ADAMS Thomas

ADAMS, Thomas The Souldiers honour. Wherein by diuers inferences and gradations it is euinced, that the profession is iust, necessarie, and honourable:

London, Printed by Adam Islip and Edward Blount, 1617

£1,750.00

FIRST EDITION 4to. [xii], 33, [1]: A-E⁴, F⁴(-F4). Without initial blank. Roman letter, some Italic. Title and text within box rule, floriated woodcut initials, typographical headpieces. Light age yellowing, small tear with early restoration to upper outer corner of first four leaves just touching outer rules, light waterstain to lower outer corners. A good clean copy in modern three quarter calf over marbled boards.

Rare first edition of this sermon preached before the Artillery Company by the puritan preacher Thomas Adams; of great interest in the of a link between puritan theology and the eventual formation of a puritan army under Cromwell. “Thomas Adams was a powerful preacher, much-quoted writer, and influential divine. Prominent leaders in church and state, such as John Donne and the earl of Pembroke, were among his friends… Nonetheless, Adams embraced Puritan theology, polemics, and lifestyle” Joel R. Beeke. “Like Puritans he craved careful observation of the Sabbath and was deeply hostile to Rome, the Jesuits, and the papacy, as well as to idleness, over-indulgence in worldly pleasures, and conspicuous consumption in all its forms” DNB.

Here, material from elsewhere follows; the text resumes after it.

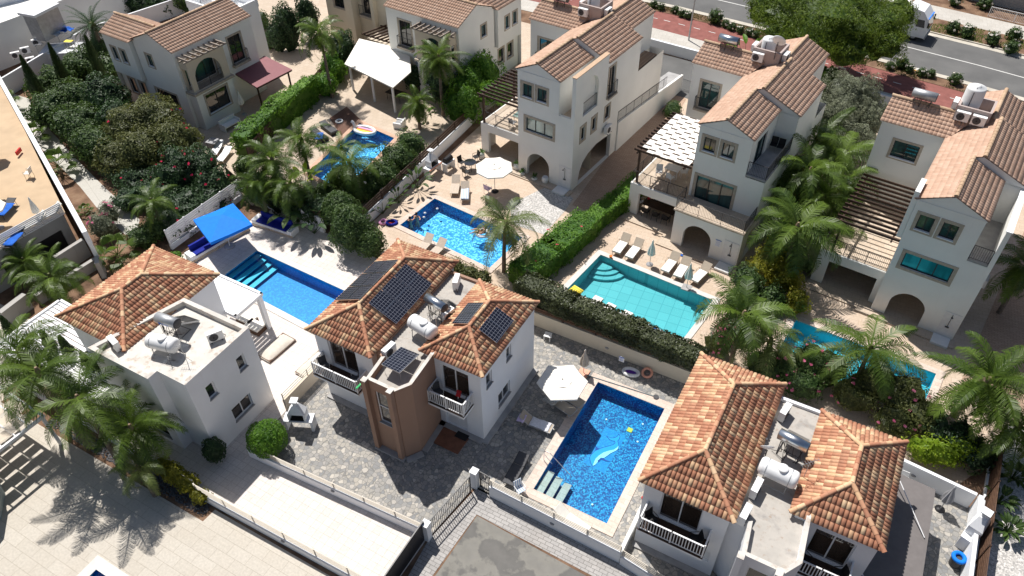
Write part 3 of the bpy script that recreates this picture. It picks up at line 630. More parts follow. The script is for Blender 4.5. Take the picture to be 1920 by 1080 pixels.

“Let us take as a representative early specimen a sermon by Thomas Adams entitled “The Soldier’s Honour”, preached before the Artillery Company and published (“on their second request,” according to Adams) in 1617. The sermon is dedicated to “the captains and truly generous gentleman, citizens of London, of the society of arms, practising in the Artillery Garden.” Notice here the unembarrassed apposition of the terms “gentlemen” and “citizens”. Adams, like other “artillery preachers”, is it pains to assert the legitimacy of just warfare, and thereby the honourability of a military calling. This encomium of righteous warfare then serves to justify the rhetorical “ennobling” of the preacher’s audience, allowing him to address men who were for the most part mere citizens as “truly generous gentlemen”. The laus belli of these artillery preachers stressed the essentially conflictual nature of reality. The universe itself was the theatre of a cosmic battle between the divine and the demonic, between the legions of Christ and Antichrist, a battle that would end with Time itself. “We are all soldiers,” Thomas Adams told the London company in 1617, “as we are Christians: some more specially as they are men.” In the rhetoric of godly warfare, the metaphorical belligerency of all Christians served to validate the literal calling of the terrestrial warrior, assuming, of course, that his cause was just and his character upright. .. Thus the Artillery Company and its fellows came to embody an ideology, elaborated by these puritan preachers, of “godly gentility” achieved through military service in defence of the true faith, and of the nation conceived as the privileged bastion of the gospel. .. Adams rejects the connection of honor with mere wealth, even landed wealth. “Honor should go by the banner, and not by the barn” .. reputation should be valued by valor, not by the acre.” He rails against the effete “carpet knights,” who spend their time “dancing levoltos to the lute in a lady’s chamber” instead of “marching to the sound of a drum.” As a remedy he suggests that ladies, reversing the strategy of Lysistrata, should “forebear their wonted favours” from these “fantastical amorists,” until they rediscover “some difference between effeminateness and nobleness,” and return to the manly business of killing.” Anthony Grafton. ‘The Transmission of Culture in Early Modern Europe.’